You know, after reading this thread, I still don't understand what makes the Topre switch so great ...
1. Is it quieter than a brown cherry?
2. Is the landing softer than a brown cherry?
3. Is it more tactile than a brown cherry? Clearly more or comparable?
4. Is it lower force than a brown cherry?
based on my minimal experience with both, re: the topre, I'd say two things jumped out at me when I used them:
-the sound. the sound of typing on it is kind of unique in the keyboard world I think, its a "thock thock thock" that I havent really heard anywhere else. I mean its not particularly special in itself, but its different, and its not unpleasant.
On a practical level, the sound was 'not too loud, not too soft', making it something you could use in an office setting while still enjoying some auditory feedback.
-the second thing that jumped out at me was the clearly high quality construction, the tightness of the keys (no wobble), smoothness of the stroke (extreme smoothness), and velvet landing of the downstroke (its not a hard or loud landing, and not a mushy/membrane feeling landing, its in between, literally like landing on velvet, is the closest description i can come up with - and again it was unique, different from the two extremes we're usually used to (hard/mushy).
To answer your questions individually:
1. Is it quieter than a brown cherry?
I'd say no. but its not as loud as alps or bs, its totally useable in mixed company.
2. Is the landing softer than a brown cherry?
i'd say yes, but not mushy.
3. Is it more tactile than a brown cherry? Clearly more or comparable?

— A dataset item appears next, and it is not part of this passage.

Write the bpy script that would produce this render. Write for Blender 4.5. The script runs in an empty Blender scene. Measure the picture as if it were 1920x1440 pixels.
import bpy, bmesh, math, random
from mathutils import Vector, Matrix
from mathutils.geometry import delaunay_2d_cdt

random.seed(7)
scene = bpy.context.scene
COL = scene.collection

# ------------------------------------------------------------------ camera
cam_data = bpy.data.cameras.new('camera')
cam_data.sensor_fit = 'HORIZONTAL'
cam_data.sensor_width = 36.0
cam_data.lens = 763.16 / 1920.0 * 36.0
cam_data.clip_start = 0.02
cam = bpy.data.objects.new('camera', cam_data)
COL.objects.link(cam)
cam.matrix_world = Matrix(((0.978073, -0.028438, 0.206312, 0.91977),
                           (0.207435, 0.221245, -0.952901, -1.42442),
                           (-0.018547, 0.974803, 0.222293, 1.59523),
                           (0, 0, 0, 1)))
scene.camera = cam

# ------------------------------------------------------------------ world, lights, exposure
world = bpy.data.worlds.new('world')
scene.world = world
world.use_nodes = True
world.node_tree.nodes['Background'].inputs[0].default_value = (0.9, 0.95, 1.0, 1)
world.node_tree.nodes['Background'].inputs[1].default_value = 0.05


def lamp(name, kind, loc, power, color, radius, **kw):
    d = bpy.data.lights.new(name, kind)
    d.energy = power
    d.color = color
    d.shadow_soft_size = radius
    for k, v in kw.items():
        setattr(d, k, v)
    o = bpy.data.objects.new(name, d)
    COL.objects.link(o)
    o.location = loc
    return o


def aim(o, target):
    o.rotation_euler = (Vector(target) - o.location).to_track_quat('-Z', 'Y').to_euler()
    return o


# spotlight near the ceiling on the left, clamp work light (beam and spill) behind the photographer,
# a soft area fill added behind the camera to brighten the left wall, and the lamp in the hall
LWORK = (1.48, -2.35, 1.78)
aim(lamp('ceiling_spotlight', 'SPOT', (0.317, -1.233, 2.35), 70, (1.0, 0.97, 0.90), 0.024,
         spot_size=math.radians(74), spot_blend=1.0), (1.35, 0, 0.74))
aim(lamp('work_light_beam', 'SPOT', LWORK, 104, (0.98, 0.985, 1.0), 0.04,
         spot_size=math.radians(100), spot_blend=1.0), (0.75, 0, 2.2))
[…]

this is a hard one. Topre felt linear to me but people tell me there is supposed to be a slight tactile bump or hump. When you type fast tho you wouldnt really notice (i didnt). but in that theyre simlar to browns where if you type fast you barely notice the tactility. so maybe a little less of a tactile bump on topres. They mainly felt smooth-linear to me.
Maybe if you took away the very slight bump i'd notice that it was gone, i dont know. but i didnt really notice that it was there.
4. Is it lower force than a brown cherry?
I'd say no. the cherry browns felt way too light to me, whereas the topres felt neither too light nor too hard.
Looking at my answers, I guess if there's one theme that emerges about the topre, its that they're a 'goldilocks' switch, apparently. Neither too hot nor cold, neither too hard nor soft, neither too loud nor quiet, etc.
Keep in mind though I'm doing all this from memory. I owned a brown cherry board for about a month, but only tried the topre for about 10 minutes in a starbucks.
Maybe others will give you different answers.